Now, some might argue that Wicks’ bill is not a “misappropriation” tort, but it is by a different name. And the reference to copyright law here is key, because this is also an end run around copyright law — which has fair use which allows sites to repost links, headlines, and snippets. And federal copyright law also preempts any attempt by state laws to do an end-run around federal copyright law. Which is exactly what this bill attempts to do.

And, really, the similarities to the fight over “hot news” are striking. In that one, also, the claim by news publishers was that those copying stories were engaged in “free riding” on the hard work of journalists — the same thing you hear now about Google and Meta posting links to news. And, therefore, either the more aggressive aggregators had to be stopped, or they had to pay. And while there were some courts that allowed this, more recently courts have regularly frowned upon it as a fairly obvious attempt at restricting speech to favor one speaker over another.

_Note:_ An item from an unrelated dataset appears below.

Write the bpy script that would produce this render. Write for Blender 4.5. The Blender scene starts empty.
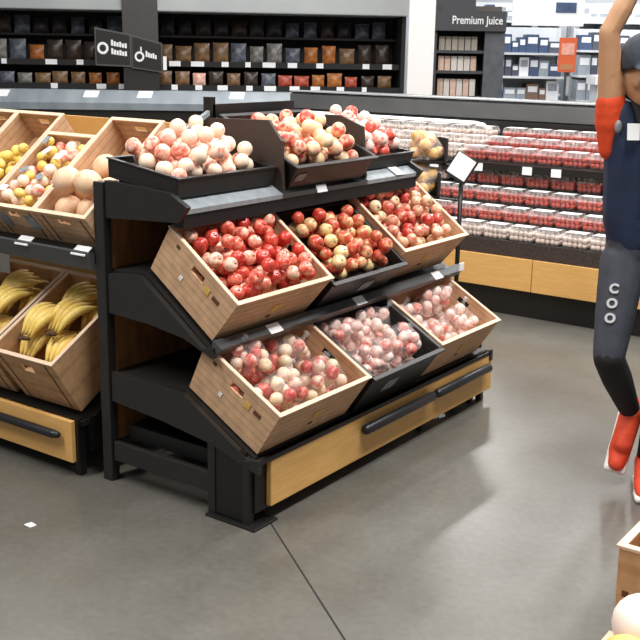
import bpy, bmesh, math, random
from mathutils import Vector, Matrix, Euler
random.seed(7)
SC = bpy.context.scene
COL = SC.collection
R = math.radians
V = Vector

# ------------------------------------------------------------------ colours / materials
def lin(c):
    c = c / 255.0
    return c / 12.92 if c <= 0.04045 else ((c + 0.055) / 1.055) ** 2.4
def rgb(r, g, b):
    return (lin(r), lin(g), lin(b), 1.0)

MATS = {}
def mat(name, col, rough=0.5, metal=0.0, col2=None, scale=20.0, contrast=0.5, bump=0.0,
        emit=None, estr=1.0, alpha=None, spec=0.5, sss=0.0, stretch=None, detail=3.0):
    """principled surface; two colours mixed by an object-space noise"""
    if name in MATS:
        return MATS[name]
    m = bpy.data.materials.new(name); m.use_nodes = True
    nt = m.node_tree; n = nt.nodes; l = nt.links
    b = n['Principled BSDF']
    b.inputs['Base Color'].default_value = col
    b.inputs['Roughness'].default_value = rough
    b.inputs['Metallic'].default_value = metal
    b.inputs['Specular IOR Level'].default_value = spec
    if sss:
        b.inputs['Subsurface Weight'].default_value = sss
        b.inputs['Subsurface Radius'].default_value = (0.01, 0.004, 0.003)
    if col2 is not None or bump:
        tc = n.new('ShaderNodeTexCoord'); mp = n.new('ShaderNodeMapping')
        l.new(tc.outputs['Object'], mp.inputs['Vector'])
        if stretch: mp.inputs['Scale'].default_value = stretch
        no = n.new('ShaderNodeTexNoise'); no.inputs['Scale'].default_value = scale
        no.inputs['Detail'].default_value = detail
        l.new(mp.outputs['Vector'], no.inputs['Vector'])
        if col2 is not None:
            rp = n.new('ShaderNodeValToRGB')
            rp.color_ramp.elements[0].position = 0.5 - contrast / 2
            rp.color_ramp.elements[1].position = 0.5 + contrast / 2
            rp.color_ramp.elements[0].color = col; rp.color_ramp.elements[1].color = col2
            l.new(no.outputs['Fac'], rp.inputs['Fac'])
            l.new(rp.outputs['Color'], b.inputs['Base Color'])
        if bump:
            bp = n.new('ShaderNodeBump'); bp.inputs['Strength'].default_value = bump
            bp.inputs['Distance'].default_value = 0.01
            l.new(no.outputs['Fac'], bp.inputs['Height']); l.new(bp.outputs['Normal'], b.inputs['Normal'])
    if emit is not None:
        b.inputs['Emission Color'].default_value = emit
        b.inputs['Emission Strength'].default_value = estr
    if alpha is not None:
        b.inputs['Alpha'].default_value = alpha
    MATS[name] = m
    return m

def fruit_mat(name, stops, rough=0.35, scale=1.6, spread=0.55, objscale=30.0):
    """skin colour ramp driven by a low noise plus a per-fruit random shift"""
    m = bpy.data.materials.new(name); m.use_nodes = True
    nt = m.node_tree; n = nt.nodes; l = nt.links
    b = n['Principled BSDF']; b.inputs['Roughness'].default_value = rough
    b.inputs['Specular IOR Level'].default_value = 0.6
    tc = n.new('ShaderNodeTexCoord'); oi = n.new('ShaderNodeObjectInfo')
    no = n.new('ShaderNodeTexNoise'); no.noise_dimensions = '4D'
    no.inputs['Scale'].default_value = objscale * scale; no.inputs['Detail'].default_value = 2.0
    mul = n.new('ShaderNodeMath'); mul.operation = 'MULTIPLY'; mul.inputs[1].default_value = 50.0
    l.new(oi.outputs['Random'], mul.inputs[0]); l.new(mul.outputs[0], no.inputs['W'])
    l.new(tc.outputs['Object'], no.inputs['Vector'])
    sub = n.new('ShaderNodeMath'); sub.operation = 'SUBTRACT'; sub.inputs[1].default_value = 0.5
    l.new(oi.outputs['Random'], sub.inputs[0])
    ma = n.new('ShaderNodeMath'); ma.operation = 'MULTIPLY_ADD'; ma.inputs[1].default_value = spread
    l.new(sub.outputs[0], ma.inputs[0]); l.new(no.outputs['Fac'], ma.inputs[2])
    rp = n.new('ShaderNodeValToRGB')
    els = rp.color_ramp.elements
    while len(els) < len(stops): els.new(0.5)
    for e, (p, c) in zip(els, stops): e.position = p; e.color = c
    l.new(ma.outputs[0], rp.inputs['Fac']); l.new(rp.outputs['Color'], b.inputs['Base Color'])
    MATS[name] = m
    return m

def film_mat(name, col, cover, rough=0.12):
    """clear plastic film: mostly transparent, with milky creases and gloss"""
    m = bpy.data.materials.new(name); m.use_nodes = True
    nt = m.node_tree; n = nt.nodes; l = nt.links
    out = n['Material Output']; b = n['Principled BSDF']
    b.inputs['Base Color'].default_value = col; b.inputs['Roughness'].default_value = rough
    tr = n.new('ShaderNodeBsdfTransparent'); mx = n.new('ShaderNodeMixShader')
    tc = n.new('ShaderNodeTexCoord'); no = n.new('ShaderNodeTexNoise')
    no.inputs['Scale'].default_value = 38; no.inputs['Detail'].default_value = 3
    l.new(tc.outputs['Object'], no.inputs['Vector'])
    rp = n.new('ShaderNodeMapRange')
    rp.inputs['From Min'].default_value = 0.4; rp.inputs['From Max'].default_value = 0.7
    rp.inputs['To Min'].default_value = cover * 0.45; rp.inputs['To Max'].default_value = min(1, cover * 1.7)
    l.new(no.outputs['Fac'], rp.inputs['Value']); l.new(rp.outputs['Result'], mx.inputs['Fac'])
    tl = n.new('ShaderNodeBsdfTranslucent'); tl.inputs['Color'].default_value = col
    m2 = n.new('ShaderNodeMixShader'); m2.inputs['Fac'].default_value = 0.35
    l.new(b.outputs[0], m2.inputs[1]); l.new(tl.outputs[0], m2.inputs[2])
    l.new(tr.outputs[0], mx.inputs[1]); l.new(m2.outputs[0], mx.inputs[2])
    bp = n.new('ShaderNodeBump'); bp.inputs['Strength'].default_value = 0.6; bp.inputs['Distance'].default_value = 0.01
    l.new(no.outputs['Fac'], bp.inputs['Height']); l.new(bp.outputs['Normal'], b.inputs['Normal'])
    l.new(mx.outputs[0], out.inputs['Surface'])
    MATS[name] = m
    return m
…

When I call out the soft corruption here, I’m not saying that Wicks is doing this because helping news orgs will help her get endorsements. I’m sure she honestly believes this is a good idea. But what I’m noting is that the very fact that this is a blatantly unconstitutional bill, whose entire purpose is to funnel lots of money from one industry she dislikes, to another that happens to have a huge role in helping her get re-elected, sure looks to the public as corruption. And that makes the public trust the system less.

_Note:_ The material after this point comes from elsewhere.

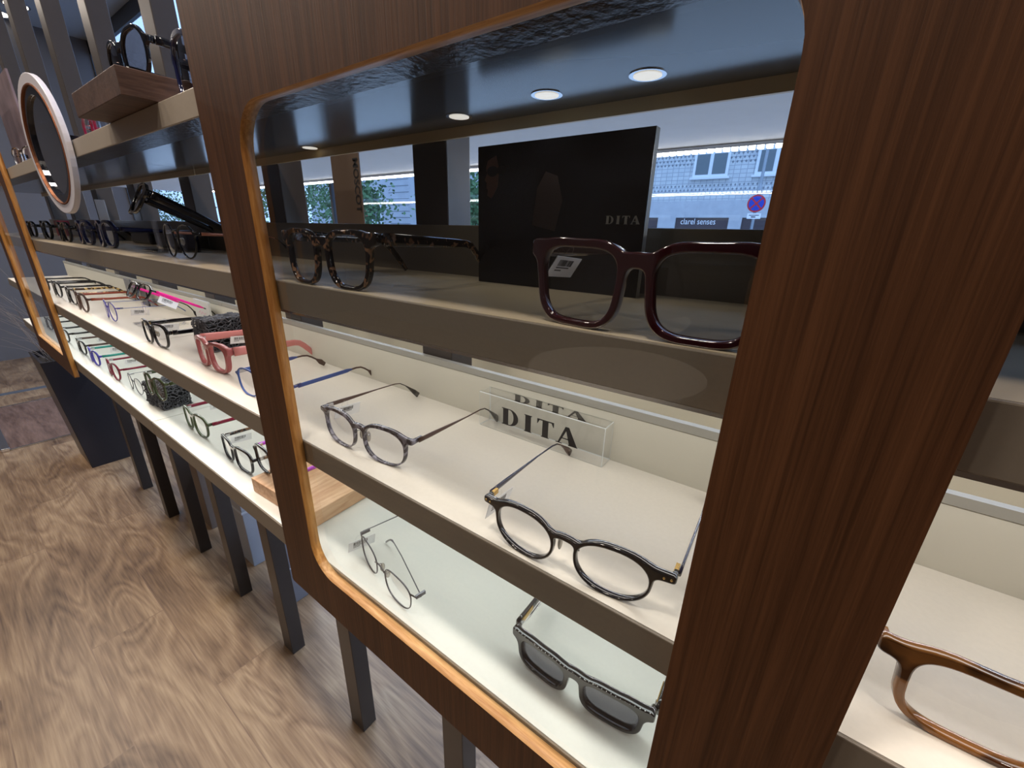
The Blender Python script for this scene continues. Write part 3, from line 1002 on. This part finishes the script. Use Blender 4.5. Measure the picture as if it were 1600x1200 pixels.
# --- upper shelf, left run
glasses('round thin black glasses under the raised black sunglasses', U(-4.3, 1.29, UPZ), 1, n=2.1, a=0.0235, b=0.0225, wt=0.002, wb=0.0018, ws=0.0018, d=0.0025, front=M_BLACK, temple=M_ROSE, tip=M_BLACK, style='combo', pads=True)
glasses('black sunglasses with broad temples raised on a clear stand', U(-5.25, 1.27, 0.085), -10, -27, n=3.0, a=0.026, b=0.022, wt=0.005, wb=0.004, ws=0.004, d=0.005, front=M_BLACK, th=0.015, L=0.15, drop=0.03,
        lens=M_SUNLENS, name='sunglasses', cat='sunglasses')
for x, lab, f_, w_ in ((-6.42, 'thick navy glasses on the upper shelf, rightmost of the far row', M_NAVY, 0.006), (-7.35, 'heavy dark blue glasses beside the white card box', M_NAVY, 0.0055),
                       (-8.5, 'black and silver glasses left of the white card box', M_BLACK, 0.003), (-9.75, 'dark glasses in front of the red box', M_BLACK, 0.004),
                       (-11.0, 'black glasses seen beside the far frame on the upper shelf', M_BLACK, 0.003)):
    glasses(lab, U(x, 1.28, UPZ), 0, L=0.125, n=2.6, a=0.024, b=0.0205, wt=w_, wb=w_ * 0.9, ws=w_, d=0.006, front=f_, th=0.009)

# --- above the top shelf
glasses('black cat eye sunglasses standing on the dark wooden block', U(-3.85, 1.10, 0.802), 0, n=2.2, a=0.027, b=0.024, front=M_BLACK, lens=M_BROWNLENS, wt=0.004, wb=0.003, th=0.009, name='sunglasses', cat='sunglasses', lift=0.15)
glasses('purple black rounded sunglasses on the top shelf beside the dark wooden block', U(-2.93, 1.15, TOPZ), 0, n=3.0, a=0.027, b=0.025, front=M_NAVY, lens=M_BROWNLENS, wt=0.006, wb=0.005, th=0.011, name='sunglasses', cat='sunglasses')
glasses('white silver framed glasses on the far top shelf below the poster', U(-8.9, 1.2, TOPZ), 12, n=2.8, a=0.024, b=0.02, front=M_SILVER, temple=M_BLACK, style='acetate', th=0.009)
for x, fm, lab in ((-5.55, M_BURG, 'burgundy glasses on the top shelf behind the dark wooden block'), (-4.75, M_SILVER, 'silver glasses tucked behind the dark wooden block')):
    glasses(lab, U(x, 1.25, TOPZ), 4, L=0.12, n=2.8, a=0.024, b=0.02, front=fm, th=0.008)


# ------------------------------------------------------------------ display props
# clear acrylic block with black lettering
o = empty('acrylic_sign_block', U(-1.165, 1.943, MIDZ))
b = MB(); b.box((-0.080, -0.0103, 0.0003), (0.080, 0.0103, 0.0438)); b.build('block', [M_ACRYL, mat('acrylic_edge_glint', srgb(225, 230, 230), 0.15, spec=0.8)], o, bevel=0.0007)  # white bevel colour stands in for light caught by the edges
o.children[0].modifiers['bevel'].material = 1
serif_dita('lettering', M_BLACKINK, o, (0.003, -0.0106, 0.0225), 0.098, 0.0205)
serif_dita('lettering', M_BLACKINK, o, (0.003, 0.0100, 0.0388), 0.094, 0.0090)  # squashed second row drawn in for the letters refracted through the top
tag(o, 'clear acrylic block with bold black DITA letters, on the middle shelf', 'sign')

# black advertising panel
o = empty('advertising_panel', U(-1.09, 1.82, UPZ))
b = MB(); b.box((-0.0835, 0, 0.0002), (0.0835, 0.0007, 0.1225)); b.box((-0.0835, 0.0007, 0.0002), (0.0835, 0.0085, 0.1225), 1)
b.build('panel', [mat('gloss_black_print', srgb(7, 7, 10), 0.22, spec=0.35), mat('foam_board_grey', srgb(150, 150, 142), 0.6)], o)
M_SKIN = mat('printed_dark_skin', srgb(92, 64, 56), 0.6)
M_SKIN2 = mat('printed_dim_brown', srgb(46, 34, 32), 0.6)
b = MB()
face = [(-0.078, 0.098), (-0.080, 0.092), (-0.0785, 0.088), (-0.0815, 0.082), (-0.0790, 0.0795), (-0.0795, 0.075), (-0.0775, 0.0735), (-0.0785, 0.069), (-0.0735, 0.066), (-0.070, 0.070), (-0.066, 0.076), (-0.064, 0.09), (-0.068, 0.102)]
b.add([(x + 0.006, -0.0002, z + 0.012) for x, z in face], [tuple(range(len(face)))])
b.build('printed_face', M_SKIN, o)
b = MB()
for (cx_, cz_, rx, rz) in ((-0.066, 0.101, 0.0065, 0.0045), (-0.055, 0.1015, 0.006, 0.004)):
    b.add([(cx_ + rx * math.cos(t * math.pi / 8), -0.0004, cz_ + rz * math.sin(t * math.pi / 8)) for t in range(16)], [tuple(range(16))])
b.build('printed_sunglasses', M_BLACKINK, o)
b = MB(); b.add([(-0.02, -0.0002, 0.055), (0.004, -0.0002, 0.050), (0.010, -0.0002, 0.075), (0.004, -0.0002, 0.094), (-0.008, -0.0002, 0.098), (-0.016, -0.0002, 0.085)], [(0, 1, 2, 3, 4, 5)])
b.build('printed_figure', M_SKIN2, o)
serif_dita('printed_lettering', mat('printed_grey', srgb(140, 138, 134), 0.5), o, (0.0655, -0.0004, 0.0595), 0.0285, 0.0062)
tag(o, 'tall black advertising panel with a dim face and small grey DITA', 'sign')


# black reticulated foam blocks
def foam(cx, cy, z0, sx, sy, sz, yaw, label, seed):
    rr = random.Random(seed)
    o = empty('foam_block', U(cx, cy, z0) + Vector((0, 0, 0.0012)), (0, 0, math.radians(yaw)))
    bm = bmesh.new()
    nx, ny, nz_ = 17, 12, 12
    pts = {}

    def V(i, j, k):
        key = (i, j, k)
        if key not in pts:
            q = Vector(((i / nx - 0.5) * sx, (j / ny - 0.5) * sy, (k / nz_) * sz))
            jt = 0.0019
            q += Vector((rr.uniform(-jt, jt), rr.uniform(-jt, jt), rr.uniform(-jt, jt) if k > 0 else rr.uniform(0, jt)))
            pts[key] = bm.verts.new(q)
        return pts[key]

    def hexa(A, B_, f):
        for i in range(A):
            for j in range(B_):
                q = [f(i, j), f(i + 1, j), f(i + 1, j + 1), f(i, j + 1)]
                bm.faces.new([q[0], q[1], q[2]] if (i + j) % 2 else [q[0], q[1], q[3]])
                bm.faces.new([q[0], q[2], q[3]] if (i + j) % 2 else [q[1], q[2], q[3]])
    hexa(nx, nz_, lambda i, k: V(i, 0, k)); hexa(nx, nz_, lambda i, k: V(i, ny, k))
    hexa(ny, nz_, lambda j, k: V(0, j, k)); hexa(ny, nz_, lambda j, k: V(nx, j, k))
    hexa(nx, ny, lambda i, j: V(i, j, nz_)); hexa(nx, ny, lambda i, j: V(i, j, 0))
    bmesh.ops.dissolve_edges(bm, edges=[e for e in bm.edges if rr.random() < 0.30 and len(e.link_faces) == 2])
    bmesh.ops.recalc_face_normals(bm, faces=bm.faces)
    me = bpy.data.meshes.new('foam_struts'); bm.to_mesh(me); bm.free()
    me.materials.append(mat('charcoal_foam', srgb(92, 92, 98), 0.4))
    p = bpy.data.objects.new('foam_struts', me); C.collection.objects.link(p); p.parent = o
    w = p.modifiers.new('wire', 'WIREFRAME'); w.thickness = 0.0026; w.use_replace = True; w.use_even_offset = False
    MB().box((-sx / 2 + 0.004, -sy / 2 + 0.004, 0.003), (sx / 2 - 0.004, sy / 2 - 0.004, sz - 0.004)).build('foam_core', mat('foam_core_black', srgb(14, 14, 16), 0.9, bump=1.0, nscale=500), o)
    tag(o, label, 'foam block', 'charcoal open cell foam blocks')
    return o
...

Even if done for good intentions, the public perception of such bills as a blatant hand out to an industry important to her campaign just feeds into the public’s distrust of politicians today. I mean, given this setup, what’s to stop any politician from declaring some other industry “critical to democracy” and forcing any disfavored (but more innovative, and successful) industry from randomly having to wire money to the struggling industry that failed to innovate? It’s the worst kind of government grift.